This view of the vacant property where Toeniskoetter Development has proposed two new hotels is from Woodview Avenue looking south. In the background is the Madrone Village shopping center, which houses a number of commercial tenants including restaurants, a gym, business services and a coffee shop.

The Morgan Hill Hotel Coalition, a group formed to oppose the city’s decision to allow a new hotel to be built in the Madrone business park, served the city with a petition on Oct. 11 opposing the city’s proposed March 2020 ballot language for the question regarding the development.

Asit Panwala, an attorney speaking for the local hoteliers on the Madrone decision, filed the petition on behalf of the coalition. Panwala accused the city of arguing in favor of the decision within the question portion instead of the argument section on the ballot. 

“The ballot question asks voters to approve or reject hotel use for a planned master development plan for Madrone Village Shopping Center. Additionally, the City of Morgan Hill included, ‘that (hotel) use generates new city revenues for city services including public safety, street repairs and other infrastructures to be added,’ in the ballot question. This is not an impartial summary of the purpose of the proposed measure,” said the hotel coalition’s petition. 

“Rather, it is an argument to persuade voters to approve the ordinance with a promise that additional city services will be provided.”

Morgan Hill City Attorney Donald Larkin said the complaint was delivered to City Hall Oct. 11. He told the Times that the city was only providing “factual information” in its ballot language.

The ballot question for the March 2020 election currently reads, “Shall the ordinance No. 2295, amending a Planned Development Master Plan for Madrone Village Shopping Center located on the northwest corner of Madrone Parkway and Cochrane Road, to add hotels as an approved use, which is consistent with the city’s General Plan and Economic Blueprint to encourage tourism, and that generates new city revenues for city services including public safety, street repairs and other infrastructure, be adopted?”

The council first approved a zoning amendment for the properties at a Jan. 23 council meeting with a 5-0 vote. After the second reading of the ordinance on Feb. 6, a petition to challenge the council’s decision to allow two four-story hotels—a Marriott and a Hilton—to be built in the business park began to accrue signatures.

The hotel coalition gathered enough signatures to place the question on the March 2020 ballot. 

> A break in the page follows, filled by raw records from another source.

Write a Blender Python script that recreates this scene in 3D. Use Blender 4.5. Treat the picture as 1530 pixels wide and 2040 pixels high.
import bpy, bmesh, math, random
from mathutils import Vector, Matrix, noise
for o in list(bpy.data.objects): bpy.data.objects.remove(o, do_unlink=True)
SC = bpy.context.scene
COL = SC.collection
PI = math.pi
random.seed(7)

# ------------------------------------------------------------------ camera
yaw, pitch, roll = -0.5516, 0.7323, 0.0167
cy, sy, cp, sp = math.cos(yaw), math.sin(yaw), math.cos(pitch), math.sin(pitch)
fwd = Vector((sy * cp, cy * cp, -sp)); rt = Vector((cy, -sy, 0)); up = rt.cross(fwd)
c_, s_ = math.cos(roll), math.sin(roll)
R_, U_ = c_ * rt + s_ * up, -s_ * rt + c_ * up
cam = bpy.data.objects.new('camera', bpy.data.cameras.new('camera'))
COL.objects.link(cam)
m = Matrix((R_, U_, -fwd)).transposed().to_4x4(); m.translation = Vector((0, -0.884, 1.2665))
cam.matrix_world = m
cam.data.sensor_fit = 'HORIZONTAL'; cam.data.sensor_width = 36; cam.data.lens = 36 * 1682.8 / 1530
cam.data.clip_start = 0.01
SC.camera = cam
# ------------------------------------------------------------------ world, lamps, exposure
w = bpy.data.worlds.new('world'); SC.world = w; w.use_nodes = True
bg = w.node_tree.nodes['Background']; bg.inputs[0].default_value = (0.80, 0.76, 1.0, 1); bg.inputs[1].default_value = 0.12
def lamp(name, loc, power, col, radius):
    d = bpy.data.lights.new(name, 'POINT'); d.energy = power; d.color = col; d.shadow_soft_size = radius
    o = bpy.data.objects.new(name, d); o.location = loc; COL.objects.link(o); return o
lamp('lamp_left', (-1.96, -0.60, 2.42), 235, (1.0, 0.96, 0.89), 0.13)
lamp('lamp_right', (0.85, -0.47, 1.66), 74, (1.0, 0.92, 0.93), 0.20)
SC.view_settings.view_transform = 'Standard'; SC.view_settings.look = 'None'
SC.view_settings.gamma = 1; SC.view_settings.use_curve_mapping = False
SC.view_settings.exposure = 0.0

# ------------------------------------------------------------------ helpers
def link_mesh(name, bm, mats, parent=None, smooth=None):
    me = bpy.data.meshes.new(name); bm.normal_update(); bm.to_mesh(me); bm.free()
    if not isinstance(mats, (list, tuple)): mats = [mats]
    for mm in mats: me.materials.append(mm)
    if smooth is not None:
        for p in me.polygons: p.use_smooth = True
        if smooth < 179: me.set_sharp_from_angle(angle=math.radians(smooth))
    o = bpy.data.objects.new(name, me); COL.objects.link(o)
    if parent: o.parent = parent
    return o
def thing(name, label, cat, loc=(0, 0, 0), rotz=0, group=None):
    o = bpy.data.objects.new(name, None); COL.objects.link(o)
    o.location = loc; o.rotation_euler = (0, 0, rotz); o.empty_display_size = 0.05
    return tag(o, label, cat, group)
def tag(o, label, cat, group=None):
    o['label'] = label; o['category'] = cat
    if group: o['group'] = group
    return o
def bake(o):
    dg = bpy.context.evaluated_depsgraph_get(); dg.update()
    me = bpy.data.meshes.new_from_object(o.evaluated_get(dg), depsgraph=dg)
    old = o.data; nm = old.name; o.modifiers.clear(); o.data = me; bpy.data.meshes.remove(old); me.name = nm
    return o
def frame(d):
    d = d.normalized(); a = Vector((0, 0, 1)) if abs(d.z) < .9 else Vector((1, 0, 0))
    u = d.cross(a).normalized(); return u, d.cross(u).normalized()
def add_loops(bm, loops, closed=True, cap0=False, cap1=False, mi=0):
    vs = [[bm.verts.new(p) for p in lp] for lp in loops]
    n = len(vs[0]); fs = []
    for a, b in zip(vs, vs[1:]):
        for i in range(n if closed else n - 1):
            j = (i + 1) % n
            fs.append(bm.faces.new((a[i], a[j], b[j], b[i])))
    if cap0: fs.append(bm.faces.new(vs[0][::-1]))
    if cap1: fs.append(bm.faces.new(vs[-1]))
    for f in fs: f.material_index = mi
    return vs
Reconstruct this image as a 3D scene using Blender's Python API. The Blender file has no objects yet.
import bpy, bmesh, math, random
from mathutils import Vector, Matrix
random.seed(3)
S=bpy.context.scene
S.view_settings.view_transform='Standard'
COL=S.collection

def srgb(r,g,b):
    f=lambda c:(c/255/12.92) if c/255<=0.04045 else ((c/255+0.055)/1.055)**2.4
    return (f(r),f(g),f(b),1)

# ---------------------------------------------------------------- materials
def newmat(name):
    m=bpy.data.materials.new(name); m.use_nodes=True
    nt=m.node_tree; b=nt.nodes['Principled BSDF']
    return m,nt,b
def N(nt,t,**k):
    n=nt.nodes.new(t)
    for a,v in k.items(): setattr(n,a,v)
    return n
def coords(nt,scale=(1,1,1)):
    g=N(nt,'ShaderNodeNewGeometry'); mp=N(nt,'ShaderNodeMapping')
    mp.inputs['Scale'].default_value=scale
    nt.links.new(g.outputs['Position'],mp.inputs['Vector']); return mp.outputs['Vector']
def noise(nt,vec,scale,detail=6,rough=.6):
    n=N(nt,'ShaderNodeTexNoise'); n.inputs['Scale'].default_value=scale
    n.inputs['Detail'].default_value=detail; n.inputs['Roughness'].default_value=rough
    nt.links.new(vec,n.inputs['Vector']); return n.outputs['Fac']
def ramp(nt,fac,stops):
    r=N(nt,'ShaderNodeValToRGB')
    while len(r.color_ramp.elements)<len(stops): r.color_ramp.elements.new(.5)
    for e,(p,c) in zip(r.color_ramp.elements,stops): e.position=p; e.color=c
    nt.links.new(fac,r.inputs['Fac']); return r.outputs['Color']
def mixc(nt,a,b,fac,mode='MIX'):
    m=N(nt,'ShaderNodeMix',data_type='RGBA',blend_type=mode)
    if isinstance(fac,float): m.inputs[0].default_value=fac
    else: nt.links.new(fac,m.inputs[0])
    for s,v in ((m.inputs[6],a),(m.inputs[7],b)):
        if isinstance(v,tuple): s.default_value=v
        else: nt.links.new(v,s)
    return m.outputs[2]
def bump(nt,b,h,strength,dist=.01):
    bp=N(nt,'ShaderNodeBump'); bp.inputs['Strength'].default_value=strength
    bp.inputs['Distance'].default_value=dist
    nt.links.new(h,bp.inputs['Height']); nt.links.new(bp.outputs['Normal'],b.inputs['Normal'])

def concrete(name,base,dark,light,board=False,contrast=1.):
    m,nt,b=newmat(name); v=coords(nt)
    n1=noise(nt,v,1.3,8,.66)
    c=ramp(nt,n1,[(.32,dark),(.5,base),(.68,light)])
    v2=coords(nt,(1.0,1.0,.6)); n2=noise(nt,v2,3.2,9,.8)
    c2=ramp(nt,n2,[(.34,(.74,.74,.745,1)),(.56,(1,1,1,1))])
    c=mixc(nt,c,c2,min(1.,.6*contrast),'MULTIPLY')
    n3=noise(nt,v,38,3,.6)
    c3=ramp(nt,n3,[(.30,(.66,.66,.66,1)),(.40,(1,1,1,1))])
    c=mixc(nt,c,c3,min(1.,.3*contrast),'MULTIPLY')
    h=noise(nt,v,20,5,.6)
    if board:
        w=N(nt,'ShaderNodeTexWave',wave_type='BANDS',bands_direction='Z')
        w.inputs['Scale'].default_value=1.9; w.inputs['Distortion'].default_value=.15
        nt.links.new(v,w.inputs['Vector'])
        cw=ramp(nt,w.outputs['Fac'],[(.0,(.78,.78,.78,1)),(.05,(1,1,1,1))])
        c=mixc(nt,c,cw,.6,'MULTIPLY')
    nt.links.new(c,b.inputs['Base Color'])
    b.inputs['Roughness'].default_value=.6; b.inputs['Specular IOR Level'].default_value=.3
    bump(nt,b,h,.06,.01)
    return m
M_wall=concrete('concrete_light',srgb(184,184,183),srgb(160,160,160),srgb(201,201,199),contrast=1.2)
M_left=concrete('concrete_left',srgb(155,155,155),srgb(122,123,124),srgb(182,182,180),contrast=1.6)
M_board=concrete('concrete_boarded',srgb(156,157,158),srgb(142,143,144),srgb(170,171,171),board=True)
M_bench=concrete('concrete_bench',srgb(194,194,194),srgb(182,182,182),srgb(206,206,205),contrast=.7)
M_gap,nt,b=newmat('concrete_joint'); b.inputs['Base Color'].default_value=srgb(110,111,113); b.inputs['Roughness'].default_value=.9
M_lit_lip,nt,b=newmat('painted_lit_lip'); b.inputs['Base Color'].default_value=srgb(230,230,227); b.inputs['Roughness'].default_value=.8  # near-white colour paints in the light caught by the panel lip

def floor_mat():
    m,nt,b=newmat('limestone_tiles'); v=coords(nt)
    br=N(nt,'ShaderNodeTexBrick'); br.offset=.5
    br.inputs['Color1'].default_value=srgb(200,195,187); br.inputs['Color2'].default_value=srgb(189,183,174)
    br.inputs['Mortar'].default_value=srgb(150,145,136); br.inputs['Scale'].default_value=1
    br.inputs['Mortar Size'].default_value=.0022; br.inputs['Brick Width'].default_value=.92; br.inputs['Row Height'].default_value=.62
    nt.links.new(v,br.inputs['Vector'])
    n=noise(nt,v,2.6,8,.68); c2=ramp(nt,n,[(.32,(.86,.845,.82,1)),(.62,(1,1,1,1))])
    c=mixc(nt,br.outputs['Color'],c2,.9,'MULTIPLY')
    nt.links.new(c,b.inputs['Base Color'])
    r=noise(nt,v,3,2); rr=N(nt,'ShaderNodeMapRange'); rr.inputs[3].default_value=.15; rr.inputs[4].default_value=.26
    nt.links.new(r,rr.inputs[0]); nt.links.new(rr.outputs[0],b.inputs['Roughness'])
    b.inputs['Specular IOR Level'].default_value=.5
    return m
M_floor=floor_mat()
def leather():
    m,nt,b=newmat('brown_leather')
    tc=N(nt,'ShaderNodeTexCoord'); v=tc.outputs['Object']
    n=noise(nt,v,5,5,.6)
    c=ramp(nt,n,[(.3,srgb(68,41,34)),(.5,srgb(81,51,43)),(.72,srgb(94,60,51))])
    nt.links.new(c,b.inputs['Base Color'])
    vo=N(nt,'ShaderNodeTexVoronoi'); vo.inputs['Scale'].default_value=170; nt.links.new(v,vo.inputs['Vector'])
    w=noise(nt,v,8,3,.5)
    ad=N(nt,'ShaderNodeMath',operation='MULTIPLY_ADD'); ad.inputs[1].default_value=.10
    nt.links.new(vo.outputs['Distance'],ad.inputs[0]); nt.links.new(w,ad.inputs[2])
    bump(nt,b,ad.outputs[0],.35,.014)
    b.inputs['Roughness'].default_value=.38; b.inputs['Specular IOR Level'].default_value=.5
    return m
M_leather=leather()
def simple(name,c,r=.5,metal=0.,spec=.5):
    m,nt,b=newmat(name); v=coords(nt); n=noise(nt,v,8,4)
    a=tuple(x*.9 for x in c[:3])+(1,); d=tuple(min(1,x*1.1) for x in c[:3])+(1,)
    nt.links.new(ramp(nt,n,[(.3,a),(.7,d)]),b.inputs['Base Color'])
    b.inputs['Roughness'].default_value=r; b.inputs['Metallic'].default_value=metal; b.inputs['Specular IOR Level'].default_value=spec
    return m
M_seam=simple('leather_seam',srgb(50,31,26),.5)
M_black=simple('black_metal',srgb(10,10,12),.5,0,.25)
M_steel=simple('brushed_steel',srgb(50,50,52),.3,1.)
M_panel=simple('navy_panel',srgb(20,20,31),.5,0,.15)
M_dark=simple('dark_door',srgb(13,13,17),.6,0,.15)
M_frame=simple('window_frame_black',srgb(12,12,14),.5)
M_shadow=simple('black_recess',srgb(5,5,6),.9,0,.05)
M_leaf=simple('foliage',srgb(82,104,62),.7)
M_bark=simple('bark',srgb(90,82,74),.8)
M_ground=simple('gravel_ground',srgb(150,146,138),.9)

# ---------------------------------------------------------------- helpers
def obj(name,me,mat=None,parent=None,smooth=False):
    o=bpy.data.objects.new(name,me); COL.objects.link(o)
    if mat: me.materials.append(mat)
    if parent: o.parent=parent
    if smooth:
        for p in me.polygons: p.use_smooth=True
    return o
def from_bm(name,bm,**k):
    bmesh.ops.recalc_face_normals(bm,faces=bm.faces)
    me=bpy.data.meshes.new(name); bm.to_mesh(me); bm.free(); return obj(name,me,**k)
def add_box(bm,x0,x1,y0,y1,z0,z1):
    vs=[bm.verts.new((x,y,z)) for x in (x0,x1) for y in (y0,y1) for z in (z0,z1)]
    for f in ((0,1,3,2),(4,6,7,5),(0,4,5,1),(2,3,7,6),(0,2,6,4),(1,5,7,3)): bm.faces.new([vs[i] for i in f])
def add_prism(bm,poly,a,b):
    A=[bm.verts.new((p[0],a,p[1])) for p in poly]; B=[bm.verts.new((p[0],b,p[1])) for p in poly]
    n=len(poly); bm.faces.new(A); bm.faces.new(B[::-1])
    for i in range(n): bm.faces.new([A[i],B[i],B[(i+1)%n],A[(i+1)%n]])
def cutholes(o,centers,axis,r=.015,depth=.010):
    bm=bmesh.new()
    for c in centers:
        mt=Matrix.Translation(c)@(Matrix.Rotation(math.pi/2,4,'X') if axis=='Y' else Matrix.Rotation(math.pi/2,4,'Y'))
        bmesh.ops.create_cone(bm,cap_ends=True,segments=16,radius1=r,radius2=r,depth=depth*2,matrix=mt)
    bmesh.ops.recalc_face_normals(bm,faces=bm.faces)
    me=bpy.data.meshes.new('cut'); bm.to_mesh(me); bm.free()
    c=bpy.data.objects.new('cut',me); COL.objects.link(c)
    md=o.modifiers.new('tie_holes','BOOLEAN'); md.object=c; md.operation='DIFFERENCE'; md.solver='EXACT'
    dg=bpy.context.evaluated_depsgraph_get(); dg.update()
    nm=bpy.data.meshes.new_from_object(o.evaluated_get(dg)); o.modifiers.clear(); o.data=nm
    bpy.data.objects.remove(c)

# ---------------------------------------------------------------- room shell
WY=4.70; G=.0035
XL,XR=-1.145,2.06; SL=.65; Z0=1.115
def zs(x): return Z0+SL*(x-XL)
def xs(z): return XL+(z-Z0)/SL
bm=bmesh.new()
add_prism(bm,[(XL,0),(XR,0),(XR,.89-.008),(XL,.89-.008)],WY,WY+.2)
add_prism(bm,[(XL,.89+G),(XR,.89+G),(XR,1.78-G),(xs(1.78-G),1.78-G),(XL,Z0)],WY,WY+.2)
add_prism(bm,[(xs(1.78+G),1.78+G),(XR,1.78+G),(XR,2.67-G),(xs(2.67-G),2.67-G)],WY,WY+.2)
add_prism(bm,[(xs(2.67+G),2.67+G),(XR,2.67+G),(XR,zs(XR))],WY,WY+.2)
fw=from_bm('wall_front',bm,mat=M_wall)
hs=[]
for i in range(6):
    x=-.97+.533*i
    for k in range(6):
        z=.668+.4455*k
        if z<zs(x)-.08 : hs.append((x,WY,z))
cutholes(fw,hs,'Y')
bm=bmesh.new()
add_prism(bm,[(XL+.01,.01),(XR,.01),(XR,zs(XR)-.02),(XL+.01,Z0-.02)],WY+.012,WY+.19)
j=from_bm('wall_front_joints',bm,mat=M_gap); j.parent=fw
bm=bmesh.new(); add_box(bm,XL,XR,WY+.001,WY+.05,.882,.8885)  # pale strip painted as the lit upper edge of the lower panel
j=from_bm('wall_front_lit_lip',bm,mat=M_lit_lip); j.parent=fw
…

“It is disappointing that the hotel coalition would want to keep information away from voters,” Larkin said. “The city council stands by its decision to submit the ordinance to the voters and to provide important information that will allow the residents of Morgan Hill to make an informed decision.”

The city has maintained that adding the two hotels would increase transient occupancy tax revenues that would go toward road maintenance and public safety. 

According to the Santa Clara County Registrar of Voters, the deadline for a city to submit ballot language is Dec. 6 at 5pm.